The sixth core characteristic of Trumpery is dishonesty, perhaps the single most overriding theme of the Jan. 6 hearings. The Dobbs opinion is rife with disinformation. For example, Alito justifies his reasoning on Roe with the fact that abortion is an “unenumerated right”—among the civil and human rights that are not explicitly mentioned in the Constitution. These rights, Alito contends, should only receive federal protections if they are “deeply rooted” in U.S. history and culture. Abortion is not, according to Alito.
But the truth is the court has many times—including recently—instituted or upheld protections for unenumerated rights that don’t have the long history Alito is describing. That includes protecting interracial and same-sex marriage. To apply this reasoning to other unenumerated rights but not to abortion is contradictory and disingenuous, to say the least. They may be next on the chopping block.
On the factual side, Alito cites fellow Justice Clarence Thomas in saying that abortion amounts to eugenics targeted at Black people. The truth is much more complicated, and ignores that outlawing abortion will disproportionately hurt women of color. To take only one other example of many, Alito also references Justice Amy Coney Barrett’s contention that “safe haven” laws—which protect from penalization parents who give up their child—obviate the need for abortions. But whether those laws lead to better outcomes for mothers is inconclusive, and experts disagree on their efficacy in general.

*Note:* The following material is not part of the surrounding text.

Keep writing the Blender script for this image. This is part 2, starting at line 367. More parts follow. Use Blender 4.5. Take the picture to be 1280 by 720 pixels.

That brings us to the seventh and final of the seven deadly sins of this opinion and Trumpery alike: disdain for ethics. The Dobbs opinion—and what Justice Thomas chillingly signals it may augur—is cruel to women, to all Americans and to the rule of law itself.
Fortunately, all is not lost. The Supreme Court may have taken away Americans’ right to choice over their bodies, but they have not yet stolen our power to vote. With this deeply unethical screed, Alito and the rest of the Trump Court majority have given many millions of angry Americans a reason to turn out in November. Voters should give us state elected officials who will pass laws to protect choice. And the electorate should send to Washington a Congress that will pass a federal right-to-choice bill—and one that addresses the wrongly manipulated composition of the court by increasing its membership.
Congress has that unquestioned power under the Constitution. It has changed the numbers of justices before. And it should do so again.